The contrast between the top sides and the also-rans is massive in this comp.
I went to the Storm Roosters game on Saturday night, in driving rain and cold, and both sides completed 90% of sets, chancing their arm when it was available and getting to kicks solidly the rest of the time. And that's with two big packs hitting hard.
Then we play in perfect conditions and we drop the pill 12 times out of 30 odd sets. It's inexperience I know but it's frustrating as hell.
And letting someone score twice from dummy half, something he has always had in his game, is horrendous.
Disagree with most of that - except the part apart the dummy half tries... that should NEVER happen, let alone twice in one game from a guy who also did it to us last year. Those were filthy, droppable offences.
The Roosters & Storm both had good completion rates (neither at 90%), but they weren't really chancing their arms. They didn't create all that much. Almost no offloads, very few linebreaks and consequently less points from both teams. Hardly a result of defensive mastery either - the teams combined for a total of 59 missed tackles in the game (for comparison the Cows/Warriors game featured 56 missed tackles).

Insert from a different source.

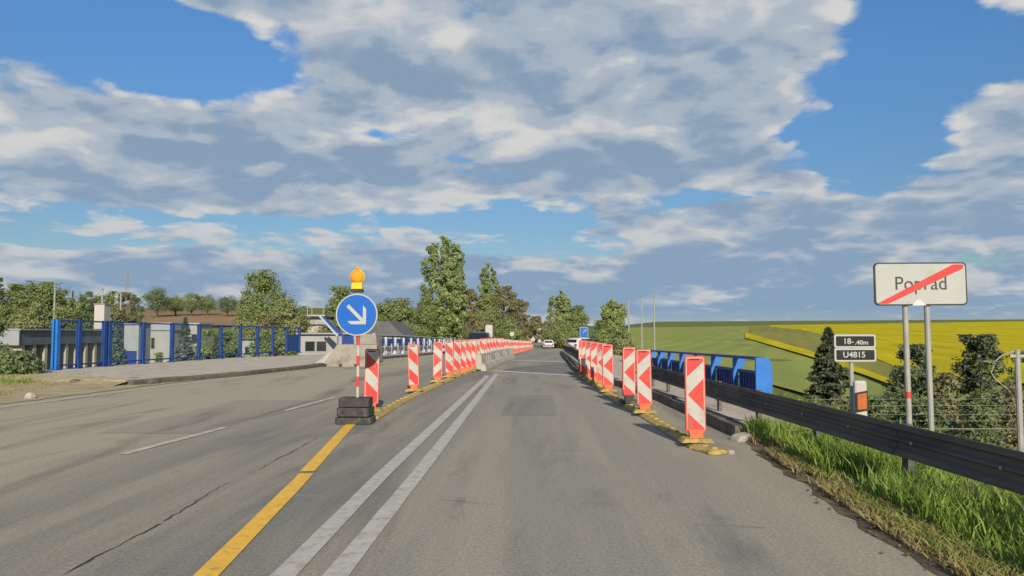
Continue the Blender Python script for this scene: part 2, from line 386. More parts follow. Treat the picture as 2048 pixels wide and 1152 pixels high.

I don't think there is too much of a gap between any set of teams right now. Of last year's standout teams the Roosters have struggled for coherency, the Bulldogs have been crippled by injury (and creativity, or lack thereof) and Souths lost two of the best forwards in the game. The Storm are treading water, Manly are in decline, the Panthers are as injury-riddled as ever and the Cowboys still not quite performing at the level that roster should - the question has to be asked; will they ever? Only the Broncos look to be on a notable upward trend, which is very understandable given the position they were coming from and the Bennett factor.